El caso de Pedro Sánchez es paradigmático, aunque dista de ser único. Hace lustros que PSOE y PP se turnan en La Moncloa a costa de ceder cuotas de nuestra soberanía a nacionalistas insaciables, que antes de cobrar el último pago de su constante chantaje ya están exigiendo una cantidad mayor. Nada les basta. Ningún tributo o humillación satisface su voracidad, causa y a la vez efecto de su existencia en el escenario político. De ahí que resulte tan infame como pueril arrastrar la dignidad nacional ante ellos. Cualquier cesión, por ignominiosa que resulte, únicamente conseguirá ganar algo de tiempo. Unos segundos en el reloj de la historia, que se traducirán más pronto que tarde en una pérdida irrecuperable de cohesión territorial, riqueza colectiva e igualdad entre los españoles, inversamente proporcional a la chulería creciente de esos caudillos locales.

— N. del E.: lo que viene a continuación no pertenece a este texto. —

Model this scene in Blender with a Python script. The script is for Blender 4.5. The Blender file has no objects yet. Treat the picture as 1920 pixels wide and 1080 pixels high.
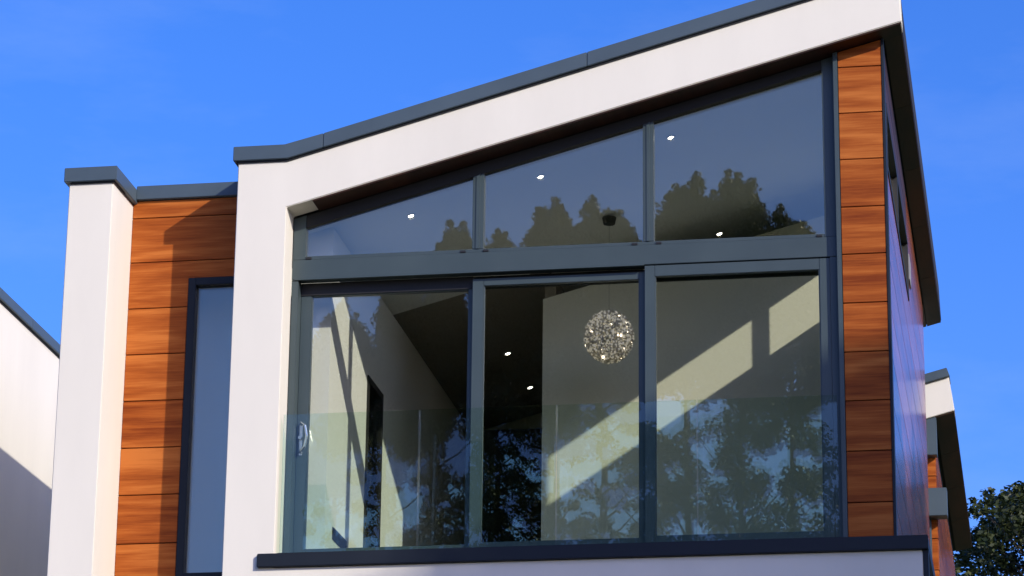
import bpy, bmesh, math, random
import numpy as np
from mathutils import Vector, Matrix

# ------------------------------------------------------------------ camera, sky, sun, exposure
S = bpy.context.scene
COL = S.collection
cam_d = bpy.data.cameras.new('camera')
cam = bpy.data.objects.new('camera', cam_d)
COL.objects.link(cam)
cam_d.sensor_width = 36.0
cam_d.lens = 5900.0 / 1920.0 * 36.0
cam_d.clip_start = 0.1
cam_d.clip_end = 4000.0
CAM = Vector((6.236, -23.0, 1.65))


def _camera_matrix():
    f = 5900.0
    d = Vector((2015 - 960, 2475 - 540, f)).normalized()          # direction away from us, as the lens sees it
    u = Vector((255, -17040, f))
    u = (u - d * u.dot(d)).normalized()
    r = d.cross(u)
    if r.x < 0:
        r = -r
    # rows of the camera axes in the world: right, up, back
    right = Vector((r.x, d.x, u.x))
    down = Vector((r.y, d.y, u.y))
    fwd = Vector((r.z, d.z, u.z))
    m = Matrix((right, -down, -fwd)).transposed().to_4x4()
    m.translation = CAM
    return m


cam.matrix_world = _camera_matrix()
S.camera = cam

SUN_TO = Vector((1.2, -1.0, 0.79)).normalized()
SUN_EL = math.asin(SUN_TO.z)
SUN_AZ = math.atan2(SUN_TO.x, SUN_TO.y)

W = bpy.data.worlds.new('World')
S.world = W
W.use_nodes = True
wn = W.node_tree
wn.nodes.clear()
o_ = wn.nodes.new('ShaderNodeOutputWorld')
bg = wn.nodes.new('ShaderNodeBackground')
hs = wn.nodes.new('ShaderNodeHueSaturation')
sky = wn.nodes.new('ShaderNodeTexSky')
sky.sky_type = 'NISHITA'
sky.sun_disc = False
sky.sun_elevation = SUN_EL
sky.sun_rotation = SUN_AZ
sky.air_density = 1.0
sky.dust_density = 1.6
sky.ozone_density = 2.5
hs.inputs['Hue'].default_value = 0.5
hs.inputs['Saturation'].default_value = 1.35
hs.inputs['Value'].default_value = 1.0
bg.inputs['Strength'].default_value = 0.14
wn.links.new(sky.outputs[0], hs.inputs['Color'])
tint = wn.nodes.new('ShaderNodeMix')
tint.data_type = 'RGBA'
tint.blend_type = 'MULTIPLY'
tint.inputs['Factor'].default_value = 1.0
tint.inputs['B'].default_value = (1.0, 1.03, 1.68, 1.0)
wn.links.new(hs.outputs[0], tint.inputs['A'])
# faint high veil of cloud, the same all round the sky
wtc = wn.nodes.new('ShaderNodeTexCoord')
wmp = wn.nodes.new('ShaderNodeMapping')
wmp.inputs['Scale'].default_value = (2.2, 2.2, 7.0)
wno = wn.nodes.new('ShaderNodeTexNoise')
wno.inputs['Scale'].default_value = 2.6
wno.inputs['Detail'].default_value = 7.0
wno.inputs['Roughness'].default_value = 0.6
wmr = wn.nodes.new('ShaderNodeMapRange')
wmr.inputs['From Min'].default_value = 0.47
wmr.inputs['From Max'].default_value = 0.80
wmr.inputs['To Min'].default_value = 0.0
wmr.inputs['To Max'].default_value = 0.13
veil = wn.nodes.new('ShaderNodeMix')
veil.data_type = 'RGBA'
veil.inputs['B'].default_value = (4.6, 5.6, 7.6, 1.0)
wn.links.new(wtc.outputs['Generated'], wmp.inputs['Vector'])
wn.links.new(wmp.outputs[0], wno.inputs['Vector'])
wn.links.new(wno.outputs['Fac'], wmr.inputs['Value'])
wn.links.new(wmr.outputs[0], veil.inputs['Factor'])
wn.links.new(tint.outputs['Result'], veil.inputs['A'])
wn.links.new(veil.outputs['Result'], bg.inputs['Color'])
wn.links.new(bg.outputs[0], o_.inputs['Surface'])

sun_d = bpy.data.lights.new('sun', 'SUN')
sun_d.energy = 4.3
sun_d.angle = math.radians(0.53)
sun_d.color = (1.0, 0.93, 0.84)
sun = bpy.data.objects.new('sun', sun_d)
COL.objects.link(sun)
sun.rotation_euler = (-SUN_TO).to_track_quat('-Z', 'Y').to_euler()
sun.location = (20, -20, 40)

S.view_settings.view_transform = 'Standard'
S.view_settings.look = 'None'
S.view_settings.exposure = 0.1
S.view_settings.gamma = 1.0
S.view_settings.use_curve_mapping = False
S.cycles.transparent_max_bounces = 32
S.cycles.max_bounces = 12
S.cycles.diffuse_bounces = 5
S.cycles.glossy_bounces = 5
S.cycles.use_denoising = True
S.cycles.caustics_reflective = False
S.cycles.caustics_refractive = False

RND = random.Random(7)

# ------------------------------------------------------------------ materials


def new_mat(name):
    m = bpy.data.materials.new(name)
    m.use_nodes = True
    nt = m.node_tree
    b = nt.nodes['Principled BSDF']
    return m, nt, b


def N(nt, t, **kw):
    n = nt.nodes.new(t)
    for k, v in kw.items():
        setattr(n, k, v)
    return n


def L(nt, a, b):
    nt.links.new(a, b)


def ramp(nt, fac, stops):
    r = N(nt, 'ShaderNodeValToRGB')
    e = r.color_ramp.elements
    e[0].position, e[0].color = stops[0][0], (*stops[0][1], 1)
    e[1].position, e[1].color = stops[-1][0], (*stops[-1][1], 1)
    for p, c in stops[1:-1]:
        x = e.new(p)
        x.color = (*c, 1)
    L(nt, fac, r.inputs[0])
    return r.outputs[0]


def mapped(nt, scale, coord='Object', rnd=False):
    tc = N(nt, 'ShaderNodeTexCoord')
    mp = N(nt, 'ShaderNodeMapping')
    mp.inputs['Scale'].default_value = scale
    src = tc.outputs[coord]
    if rnd:
        oi = N(nt, 'ShaderNodeObjectInfo')
        mu = N(nt, 'ShaderNodeVectorMath', operation='SCALE')
        cb = N(nt, 'ShaderNodeCombineXYZ')
        for i, k in enumerate((13.7, 7.3, 41.1)):
            q = N(nt, 'ShaderNodeMath', operation='MULTIPLY')
            q.inputs[1].default_value = k
            L(nt, oi.outputs['Random'], q.inputs[0])
            L(nt, q.outputs[0], cb.inputs[i])
        ad = N(nt, 'ShaderNodeVectorMath', operation='ADD')
        L(nt, src, ad.inputs[0])
        L(nt, cb.outputs[0], ad.inputs[1])
        src = ad.outputs[0]
    L(nt, src, mp.inputs['Vector'])
    return mp.outputs[0]


def noise(nt, vec, scale, detail=4.0, rough=0.55, dist=0.0):
    n = N(nt, 'ShaderNodeTexNoise')
    n.inputs['Scale'].default_value = scale
    n.inputs['Detail'].default_value = detail
    n.inputs['Roughness'].default_value = rough
    n.inputs['Distortion'].default_value = dist
    L(nt, vec, n.inputs['Vector'])
    return n.outputs['Fac']


def bump(nt, b, h, strength, dist):
    bp = N(nt, 'ShaderNodeBump')
    bp.inputs['Strength'].default_value = strength
    bp.inputs['Distance'].default_value = dist
    L(nt, h, bp.inputs['Height'])
    L(nt, bp.outputs[0], b.inputs['Normal'])


def mat_render(name, c, var=0.04):
    m, nt, b = new_mat(name)
    v = mapped(nt, (1, 1, 1))
    v2 = mapped(nt, (1.2, 1.2, 0.35))
    n1 = noise(nt, v2, 0.9, 6, 0.6)
    n2 = noise(nt, v, 140, 3, 0.6)
    lo = tuple(x * (1 - var * 2) for x in c)
    L(nt, ramp(nt, n1, [(0.32, lo), (0.62, c)]), b.inputs['Base Color'])
    b.inputs['Roughness'].default_value = 0.9
    b.inputs['Specular IOR Level'].default_value = 0.2
    bump(nt, b, n2, 0.35, 0.002)
    return m


def mat_metal(name, c, rough=0.38):
    m, nt, b = new_mat(name)
    v = mapped(nt, (1, 1, 1))
    n1 = noise(nt, v, 1.7, 4)
    n2 = noise(nt, v, 300, 2)
    L(nt, ramp(nt, n1, [(0.3, tuple(x * 0.88 for x in c)), (0.7, tuple(x * 1.08 for x in c))]), b.inputs['Base Color'])
    r2 = N(nt, 'ShaderNodeMapRange')
    r2.inputs['To Min'].default_value = rough - 0.07
    r2.inputs['To Max'].default_value = rough + 0.1
    L(nt, n1, r2.inputs['Value'])
    L(nt, r2.outputs[0], b.inputs['Roughness'])
    bump(nt, b, n2, 0.15, 0.0006)
    return m


def mat_wood(name, dark, mid, light, rough=0.33, axis='X', spec=0.5):
    """flat sawn boards: warped growth rings drawn out along the board, fine pores on top"""
    m, nt, b = new_mat(name)
    st = (0.45, 1.0, 3.4) if axis == 'X' else (1.0, 0.45, 3.4)
    v = mapped(nt, st, rnd=True)
    fine = (0.9, 1.0, 17) if axis == 'X' else (1.0, 0.9, 17)
    vf = mapped(nt, fine, rnd=True)
    big = noise(nt, v, 1.5, 3, 0.5, 0.6)
    rings = N(nt, 'ShaderNodeTexWave', wave_type='BANDS', bands_direction='Z', wave_profile='SIN')
    rings.inputs['Scale'].default_value = 0.55
    rings.inputs['Distortion'].default_value = 14.0
    rings.inputs['Detail'].default_value = 3.0
    rings.inputs['Detail Scale'].default_value = 1.6
    L(nt, v, rings.inputs['Vector'])
    pores = noise(nt, vf, 2.2, 4, 0.65)
    a1 = N(nt, 'ShaderNodeMath', operation='MULTIPLY')
    a1.inputs[1].default_value = 0.12
    L(nt, rings.outputs['Fac'], a1.inputs[0])
    a2 = N(nt, 'ShaderNodeMath', operation='MULTIPLY_ADD')
    a2.inputs[1].default_value = 0.52
    L(nt, big, a2.inputs[0])
    L(nt, a1.outputs[0], a2.inputs[2])
    a3 = N(nt, 'ShaderNodeMath', operation='MULTIPLY_ADD')
    a3.inputs[1].default_value = 0.44
    L(nt, pores, a3.inputs[0])
    L(nt, a2.outputs[0], a3.inputs[2])
    hair = noise(nt, mapped(nt, (1.3, 1.3, 46), rnd=True), 2.0, 3, 0.7)
    a5 = N(nt, 'ShaderNodeMath', operation='MULTIPLY_ADD')
    a5.inputs[1].default_value = 0.30
    L(nt, hair, a5.inputs[0])
    L(nt, a3.outputs[0], a5.inputs[2])
    a6 = N(nt, 'ShaderNodeMath', operation='SUBTRACT')
    a6.inputs[1].default_value = 0.15
    L(nt, a5.outputs[0], a6.inputs[0])
    oi = N(nt, 'ShaderNodeObjectInfo')
    a4 = N(nt, 'ShaderNodeMath', operation='MULTIPLY_ADD')
    a4.inputs[1].default_value = 0.19
    L(nt, oi.outputs['Random'], a4.inputs[0])
    L(nt, a6.outputs[0], a4.inputs[2])
    c = ramp(nt, a4.outputs[0], [(0.42, dark), (0.62, mid), (0.82, light)])
    L(nt, c, b.inputs['Base Color'])
    b.inputs['Roughness'].default_value = rough
    b.inputs['Specular IOR Level'].default_value = spec
    bump(nt, b, pores, 0.12, 0.0008)
    return m


def mat_plain(name, c, rough=0.7, var=0.06, scale=3.0):
    m, nt, b = new_mat(name)
    n1 = noise(nt, mapped(nt, (1, 1, 1)), scale, 5)
    L(nt, ramp(nt, n1, [(0.3, tuple(x * (1 - var) for x in c)), (0.7, tuple(min(1, x * (1 + var)) for x in c))]),
      b.inputs['Base Color'])
    b.inputs['Roughness'].default_value = rough
    return m


def mat_glass(name, tint, f0, wob=0.00025, wscale=1.1, coat=(1, 1, 1)):
    """a pane: what passes straight through it, plus a mirror share that grows towards grazing angles"""
    m = bpy.data.materials.new(name)
    m.use_nodes = True
    nt = m.node_tree
    nt.nodes.clear()
    out = N(nt, 'ShaderNodeOutputMaterial')
    tr = N(nt, 'ShaderNodeBsdfTransparent')
    gl = N(nt, 'ShaderNodeBsdfGlossy')
    mx = N(nt, 'ShaderNodeMixShader')
    tr.inputs['Color'].default_value = (*tint, 1)
    gl.inputs['Color'].default_value = (*coat, 1)
    gl.inputs['Roughness'].default_value = 0.0
    ge = N(nt, 'ShaderNodeNewGeometry')
    dt = N(nt, 'ShaderNodeVectorMath', operation='DOT_PRODUCT')
    L(nt, ge.outputs['Normal'], dt.inputs[0])
    L(nt, ge.outputs['Incoming'], dt.inputs[1])
    ab = N(nt, 'ShaderNodeMath', operation='ABSOLUTE')
    L(nt, dt.outputs['Value'], ab.inputs[0])
    sb = N(nt, 'ShaderNodeMath', operation='SUBTRACT', use_clamp=True)
    sb.inputs[0].default_value = 1.0
    L(nt, ab.outputs[0], sb.inputs[1])
    pw = N(nt, 'ShaderNodeMath', operation='POWER')
    pw.inputs[1].default_value = 5.0
    L(nt, sb.outputs[0], pw.inputs[0])
    ma = N(nt, 'ShaderNodeMath', operation='MULTIPLY_ADD')
    ma.inputs[1].default_value = 1 - f0
    ma.inputs[2].default_value = f0
    L(nt, pw.outputs[0], ma.inputs[0])
    if wob:
        h = noise(nt, mapped(nt, (1, 1, 1), rnd=True), wscale, 0.0, 0.4)
        bp = N(nt, 'ShaderNodeBump')
        bp.inputs['Strength'].default_value = 1.0
        bp.inputs['Distance'].default_value = wob
        L(nt, h, bp.inputs['Height'])
        L(nt, bp.outputs[0], gl.inputs['Normal'])
    L(nt, ma.outputs[0], mx.inputs[0])
    L(nt, tr.outputs[0], mx.inputs[1])
    L(nt, gl.outputs[0], mx.inputs[2])
    L(nt, mx.outputs[0], out.inputs['Surface'])
    return m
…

El presidente menos votado de la democracia ya ha empezado a saldar cuentas con quienes le permitieron cumplir su sueño de garantizarse una pensión vitalicia. Los presuntos golpistas presos han sido acercados a casa, donde han sido recibidos por los suyos, responsables de gestionar las cárceles, con los honores reservados a los héroes. Igual que los terroristas de ETA, a quienes se dedican danzas rituales de respeto, como si en lugar de pegar tiros por la espalda o detonar coches bomba a distancia hubiesen hecho algo que requiriese algún coraje. Nada nuevo bajo el sol. Tanto en Cataluña como en el País Vasco los sacudidores de árboles y los recogedores de nueces llevan décadas repartiéndose los papeles, con el propósito común de dinamitar la unidad de la nación española. Lo grave, lo imperdonable, es que se lo consienta quien juró cumplir y hacer cumplir la Constitución como requisito indispensable para acceder a su cargo.
Sánchez no se molesta ni en salvar las formas. Está dispuesto a recibir al independentista Quim Torra con una agenda abierta a escuchar cualquier propuesta, incluida la de cometer un delito de sedición con la celebración de un referéndum inconstitucional. Según Meritxell Batet, permitirá que a través de su persona se pisotee nuestra honra, con tal de obtener el nihil obstat de los diputados independentistas a su candidato a dirigir RTVE. Eso sí; todo en nombre del «diálogo» y el «progresismo». ¡Si no fuese para llorar, sería de carcajada!
Hace un par de semanas, Ciudadanos presentó en el Congreso una proposición destinada a cambiar la ley electoral de manera que sea imprescindible alcanzar un mínimo del tres por ciento de los votos a escala nacional para alcanzar representación en dicha cámara. Se quedaron solos. Los secesionistas, como es lógico, votaron en contra. De aprobarse esa modificación, perderían el poder arbitral que detentan. Lo que ya no es tan comprensible es que se opusieran igualmente a la reforma socialistas y populares, supuestamente defensores de la Carta Magna. Salvo que, como parece, antes de entregar una baza semejante a los de Rivera prefieran seguir vendiendo España por parcelas.